■ **Task instructions**:
Would you restate all the data that follows, word for word?

■ **Supplied information**:
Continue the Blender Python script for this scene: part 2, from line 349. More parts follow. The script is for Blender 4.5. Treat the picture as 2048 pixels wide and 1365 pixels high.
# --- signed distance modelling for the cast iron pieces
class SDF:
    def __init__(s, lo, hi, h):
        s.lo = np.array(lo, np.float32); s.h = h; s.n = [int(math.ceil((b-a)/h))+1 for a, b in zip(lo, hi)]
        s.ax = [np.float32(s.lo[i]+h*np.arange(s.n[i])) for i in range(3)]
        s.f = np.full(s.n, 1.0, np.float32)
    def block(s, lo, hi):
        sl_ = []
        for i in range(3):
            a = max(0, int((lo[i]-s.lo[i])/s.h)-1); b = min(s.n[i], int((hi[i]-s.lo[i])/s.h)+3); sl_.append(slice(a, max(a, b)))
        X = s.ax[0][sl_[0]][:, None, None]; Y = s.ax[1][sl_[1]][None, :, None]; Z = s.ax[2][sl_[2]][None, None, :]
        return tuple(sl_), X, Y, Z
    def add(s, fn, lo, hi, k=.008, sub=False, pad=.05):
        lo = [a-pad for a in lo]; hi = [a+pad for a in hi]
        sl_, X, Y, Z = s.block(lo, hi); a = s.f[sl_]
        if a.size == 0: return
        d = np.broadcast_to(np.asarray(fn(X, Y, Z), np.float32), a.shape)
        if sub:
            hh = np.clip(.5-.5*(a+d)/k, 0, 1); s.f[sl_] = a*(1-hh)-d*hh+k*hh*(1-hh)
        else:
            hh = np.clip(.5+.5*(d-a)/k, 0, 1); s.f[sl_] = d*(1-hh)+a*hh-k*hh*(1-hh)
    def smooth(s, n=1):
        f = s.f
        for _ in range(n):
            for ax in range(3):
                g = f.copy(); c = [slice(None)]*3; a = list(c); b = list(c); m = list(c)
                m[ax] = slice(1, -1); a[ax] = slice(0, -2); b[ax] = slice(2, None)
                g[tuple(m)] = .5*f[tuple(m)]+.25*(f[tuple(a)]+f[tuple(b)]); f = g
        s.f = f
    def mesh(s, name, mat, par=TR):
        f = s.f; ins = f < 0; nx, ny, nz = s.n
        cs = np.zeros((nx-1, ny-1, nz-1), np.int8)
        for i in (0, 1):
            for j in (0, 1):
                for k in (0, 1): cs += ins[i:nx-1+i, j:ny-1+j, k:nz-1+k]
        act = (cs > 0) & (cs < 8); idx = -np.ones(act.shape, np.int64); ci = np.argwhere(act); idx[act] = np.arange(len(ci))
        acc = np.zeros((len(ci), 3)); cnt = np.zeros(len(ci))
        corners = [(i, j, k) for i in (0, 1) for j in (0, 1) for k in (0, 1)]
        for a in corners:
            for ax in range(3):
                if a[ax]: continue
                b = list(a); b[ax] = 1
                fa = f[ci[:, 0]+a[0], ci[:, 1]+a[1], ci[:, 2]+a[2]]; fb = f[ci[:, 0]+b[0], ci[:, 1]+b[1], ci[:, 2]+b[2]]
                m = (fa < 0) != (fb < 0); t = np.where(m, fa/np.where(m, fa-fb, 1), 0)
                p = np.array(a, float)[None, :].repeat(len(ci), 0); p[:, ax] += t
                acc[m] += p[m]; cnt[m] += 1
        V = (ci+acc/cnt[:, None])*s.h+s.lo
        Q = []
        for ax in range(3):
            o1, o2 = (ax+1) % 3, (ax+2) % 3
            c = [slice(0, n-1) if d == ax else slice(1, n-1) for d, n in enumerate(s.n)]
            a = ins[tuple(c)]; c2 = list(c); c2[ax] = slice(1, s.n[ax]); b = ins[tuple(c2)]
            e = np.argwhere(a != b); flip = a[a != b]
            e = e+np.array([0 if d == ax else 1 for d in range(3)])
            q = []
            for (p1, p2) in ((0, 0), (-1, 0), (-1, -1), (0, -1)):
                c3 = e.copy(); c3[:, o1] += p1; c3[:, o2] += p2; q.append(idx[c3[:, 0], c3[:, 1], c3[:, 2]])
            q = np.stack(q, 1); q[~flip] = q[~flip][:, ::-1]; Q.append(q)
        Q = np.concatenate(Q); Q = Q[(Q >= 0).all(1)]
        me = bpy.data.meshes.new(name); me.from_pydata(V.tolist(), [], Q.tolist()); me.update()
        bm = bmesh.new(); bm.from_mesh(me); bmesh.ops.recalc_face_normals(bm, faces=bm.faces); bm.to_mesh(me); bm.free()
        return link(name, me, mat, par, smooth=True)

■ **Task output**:
Continue the Blender Python script for this scene: part 2, from line 349. More parts follow. The script is for Blender 4.5. Treat the picture as 2048 pixels wide and 1365 pixels high.
# --- signed distance modelling for the cast iron pieces
class SDF:
    def __init__(s, lo, hi, h):
        s.lo = np.array(lo, np.float32); s.h = h; s.n = [int(math.ceil((b-a)/h))+1 for a, b in zip(lo, hi)]
        s.ax = [np.float32(s.lo[i]+h*np.arange(s.n[i])) for i in range(3)]
        s.f = np.full(s.n, 1.0, np.float32)
    def block(s, lo, hi):
        sl_ = []
        for i in range(3):
            a = max(0, int((lo[i]-s.lo[i])/s.h)-1); b = min(s.n[i], int((hi[i]-s.lo[i])/s.h)+3); sl_.append(slice(a, max(a, b)))
        X = s.ax[0][sl_[0]][:, None, None]; Y = s.ax[1][sl_[1]][None, :, None]; Z = s.ax[2][sl_[2]][None, None, :]
        return tuple(sl_), X, Y, Z
    def add(s, fn, lo, hi, k=.008, sub=False, pad=.05):
        lo = [a-pad for a in lo]; hi = [a+pad for a in hi]
        sl_, X, Y, Z = s.block(lo, hi); a = s.f[sl_]
        if a.size == 0: return
        d = np.broadcast_to(np.asarray(fn(X, Y, Z), np.float32), a.shape)
        if sub:
            hh = np.clip(.5-.5*(a+d)/k, 0, 1); s.f[sl_] = a*(1-hh)-d*hh+k*hh*(1-hh)
        else:
            hh = np.clip(.5+.5*(d-a)/k, 0, 1); s.f[sl_] = d*(1-hh)+a*hh-k*hh*(1-hh)
    def smooth(s, n=1):
        f = s.f
        for _ in range(n):
            for ax in range(3):
                g = f.copy(); c = [slice(None)]*3; a = list(c); b = list(c); m = list(c)
                m[ax] = slice(1, -1); a[ax] = slice(0, -2); b[ax] = slice(2, None)
                g[tuple(m)] = .5*f[tuple(m)]+.25*(f[tuple(a)]+f[tuple(b)]); f = g
        s.f = f
    def mesh(s, name, mat, par=TR):
        f = s.f; ins = f < 0; nx, ny, nz = s.n
        cs = np.zeros((nx-1, ny-1, nz-1), np.int8)
        for i in (0, 1):
            for j in (0, 1):
                for k in (0, 1): cs += ins[i:nx-1+i, j:ny-1+j, k:nz-1+k]
        act = (cs > 0) & (cs < 8); idx = -np.ones(act.shape, np.int64); ci = np.argwhere(act); idx[act] = np.arange(len(ci))
        acc = np.zeros((len(ci), 3)); cnt = np.zeros(len(ci))
        corners = [(i, j, k) for i in (0, 1) for j in (0, 1) for k in (0, 1)]
        for a in corners:
            for ax in range(3):
                if a[ax]: continue
                b = list(a); b[ax] = 1
                fa = f[ci[:, 0]+a[0], ci[:, 1]+a[1], ci[:, 2]+a[2]]; fb = f[ci[:, 0]+b[0], ci[:, 1]+b[1], ci[:, 2]+b[2]]
                m = (fa < 0) != (fb < 0); t = np.where(m, fa/np.where(m, fa-fb, 1), 0)
                p = np.array(a, float)[None, :].repeat(len(ci), 0); p[:, ax] += t
                acc[m] += p[m]; cnt[m] += 1
        V = (ci+acc/cnt[:, None])*s.h+s.lo
        Q = []
        for ax in range(3):
            o1, o2 = (ax+1) % 3, (ax+2) % 3
            c = [slice(0, n-1) if d == ax else slice(1, n-1) for d, n in enumerate(s.n)]
            a = ins[tuple(c)]; c2 = list(c); c2[ax] = slice(1, s.n[ax]); b = ins[tuple(c2)]
            e = np.argwhere(a != b); flip = a[a != b]
            e = e+np.array([0 if d == ax else 1 for d in range(3)])
            q = []
            for (p1, p2) in ((0, 0), (-1, 0), (-1, -1), (0, -1)):
                c3 = e.copy(); c3[:, o1] += p1; c3[:, o2] += p2; q.append(idx[c3[:, 0], c3[:, 1], c3[:, 2]])
            q = np.stack(q, 1); q[~flip] = q[~flip][:, ::-1]; Q.append(q)
        Q = np.concatenate(Q); Q = Q[(Q >= 0).all(1)]
        me = bpy.data.meshes.new(name); me.from_pydata(V.tolist(), [], Q.tolist()); me.update()
        bm = bmesh.new(); bm.from_mesh(me); bmesh.ops.recalc_face_normals(bm, faces=bm.faces); bm.to_mesh(me); bm.free()
        return link(name, me, mat, par, smooth=True)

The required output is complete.